__Set task__. Would you quote the material below in full and unchanged?

(begin)

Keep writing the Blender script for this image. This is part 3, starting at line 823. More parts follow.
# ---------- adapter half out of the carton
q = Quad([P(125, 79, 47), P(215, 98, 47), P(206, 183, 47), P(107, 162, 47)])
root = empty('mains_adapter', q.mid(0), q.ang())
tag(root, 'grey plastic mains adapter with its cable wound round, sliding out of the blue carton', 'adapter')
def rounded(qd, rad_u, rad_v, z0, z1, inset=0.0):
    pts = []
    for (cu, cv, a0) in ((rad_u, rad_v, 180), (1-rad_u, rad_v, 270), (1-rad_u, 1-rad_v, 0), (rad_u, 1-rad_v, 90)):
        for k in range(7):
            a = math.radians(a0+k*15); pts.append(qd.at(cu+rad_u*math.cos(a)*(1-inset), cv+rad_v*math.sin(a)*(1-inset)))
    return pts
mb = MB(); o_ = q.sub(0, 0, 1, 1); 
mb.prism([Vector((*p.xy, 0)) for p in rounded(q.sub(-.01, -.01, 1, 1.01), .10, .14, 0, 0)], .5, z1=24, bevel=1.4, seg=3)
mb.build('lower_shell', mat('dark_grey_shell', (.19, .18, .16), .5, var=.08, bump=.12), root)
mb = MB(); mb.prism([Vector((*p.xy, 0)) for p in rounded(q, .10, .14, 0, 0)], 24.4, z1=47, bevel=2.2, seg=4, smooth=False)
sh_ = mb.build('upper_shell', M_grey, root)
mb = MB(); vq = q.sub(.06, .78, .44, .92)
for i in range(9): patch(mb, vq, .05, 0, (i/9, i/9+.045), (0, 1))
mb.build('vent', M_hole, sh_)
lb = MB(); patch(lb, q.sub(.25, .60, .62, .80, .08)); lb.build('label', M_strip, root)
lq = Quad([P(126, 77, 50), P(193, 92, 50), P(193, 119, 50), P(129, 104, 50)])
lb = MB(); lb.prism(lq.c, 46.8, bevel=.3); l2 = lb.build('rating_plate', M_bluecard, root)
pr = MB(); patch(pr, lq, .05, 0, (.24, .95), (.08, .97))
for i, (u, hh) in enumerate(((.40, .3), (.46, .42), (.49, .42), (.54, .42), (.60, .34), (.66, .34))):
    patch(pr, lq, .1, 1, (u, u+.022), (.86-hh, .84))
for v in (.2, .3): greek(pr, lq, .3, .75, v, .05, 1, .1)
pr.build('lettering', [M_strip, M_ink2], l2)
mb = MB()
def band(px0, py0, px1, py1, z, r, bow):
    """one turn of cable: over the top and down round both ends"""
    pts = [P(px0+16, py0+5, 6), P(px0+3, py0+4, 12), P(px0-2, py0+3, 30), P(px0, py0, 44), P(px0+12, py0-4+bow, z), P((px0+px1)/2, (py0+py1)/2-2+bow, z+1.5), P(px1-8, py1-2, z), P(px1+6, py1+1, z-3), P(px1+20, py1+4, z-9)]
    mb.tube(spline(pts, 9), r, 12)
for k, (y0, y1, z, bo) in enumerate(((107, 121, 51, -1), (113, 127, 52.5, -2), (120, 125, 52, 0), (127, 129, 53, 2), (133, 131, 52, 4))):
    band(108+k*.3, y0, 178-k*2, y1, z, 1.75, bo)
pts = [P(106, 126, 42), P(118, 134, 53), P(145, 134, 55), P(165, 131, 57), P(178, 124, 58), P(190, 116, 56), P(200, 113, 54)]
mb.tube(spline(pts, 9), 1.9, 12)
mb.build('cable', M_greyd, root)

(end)

__Exercise response__.
Keep writing the Blender script for this image. This is part 3, starting at line 823. More parts follow.
# ---------- adapter half out of the carton
q = Quad([P(125, 79, 47), P(215, 98, 47), P(206, 183, 47), P(107, 162, 47)])
root = empty('mains_adapter', q.mid(0), q.ang())
tag(root, 'grey plastic mains adapter with its cable wound round, sliding out of the blue carton', 'adapter')
def rounded(qd, rad_u, rad_v, z0, z1, inset=0.0):
    pts = []
    for (cu, cv, a0) in ((rad_u, rad_v, 180), (1-rad_u, rad_v, 270), (1-rad_u, 1-rad_v, 0), (rad_u, 1-rad_v, 90)):
        for k in range(7):
            a = math.radians(a0+k*15); pts.append(qd.at(cu+rad_u*math.cos(a)*(1-inset), cv+rad_v*math.sin(a)*(1-inset)))
    return pts
mb = MB(); o_ = q.sub(0, 0, 1, 1); 
mb.prism([Vector((*p.xy, 0)) for p in rounded(q.sub(-.01, -.01, 1, 1.01), .10, .14, 0, 0)], .5, z1=24, bevel=1.4, seg=3)
mb.build('lower_shell', mat('dark_grey_shell', (.19, .18, .16), .5, var=.08, bump=.12), root)
mb = MB(); mb.prism([Vector((*p.xy, 0)) for p in rounded(q, .10, .14, 0, 0)], 24.4, z1=47, bevel=2.2, seg=4, smooth=False)
sh_ = mb.build('upper_shell', M_grey, root)
mb = MB(); vq = q.sub(.06, .78, .44, .92)
for i in range(9): patch(mb, vq, .05, 0, (i/9, i/9+.045), (0, 1))
mb.build('vent', M_hole, sh_)
lb = MB(); patch(lb, q.sub(.25, .60, .62, .80, .08)); lb.build('label', M_strip, root)
lq = Quad([P(126, 77, 50), P(193, 92, 50), P(193, 119, 50), P(129, 104, 50)])
lb = MB(); lb.prism(lq.c, 46.8, bevel=.3); l2 = lb.build('rating_plate', M_bluecard, root)
pr = MB(); patch(pr, lq, .05, 0, (.24, .95), (.08, .97))
for i, (u, hh) in enumerate(((.40, .3), (.46, .42), (.49, .42), (.54, .42), (.60, .34), (.66, .34))):
    patch(pr, lq, .1, 1, (u, u+.022), (.86-hh, .84))
for v in (.2, .3): greek(pr, lq, .3, .75, v, .05, 1, .1)
pr.build('lettering', [M_strip, M_ink2], l2)
mb = MB()
def band(px0, py0, px1, py1, z, r, bow):
    """one turn of cable: over the top and down round both ends"""
    pts = [P(px0+16, py0+5, 6), P(px0+3, py0+4, 12), P(px0-2, py0+3, 30), P(px0, py0, 44), P(px0+12, py0-4+bow, z), P((px0+px1)/2, (py0+py1)/2-2+bow, z+1.5), P(px1-8, py1-2, z), P(px1+6, py1+1, z-3), P(px1+20, py1+4, z-9)]
    mb.tube(spline(pts, 9), r, 12)
for k, (y0, y1, z, bo) in enumerate(((107, 121, 51, -1), (113, 127, 52.5, -2), (120, 125, 52, 0), (127, 129, 53, 2), (133, 131, 52, 4))):
    band(108+k*.3, y0, 178-k*2, y1, z, 1.75, bo)
pts = [P(106, 126, 42), P(118, 134, 53), P(145, 134, 55), P(165, 131, 57), P(178, 124, 58), P(190, 116, 56), P(200, 113, 54)]
mb.tube(spline(pts, 9), 1.9, 12)
mb.build('cable', M_greyd, root)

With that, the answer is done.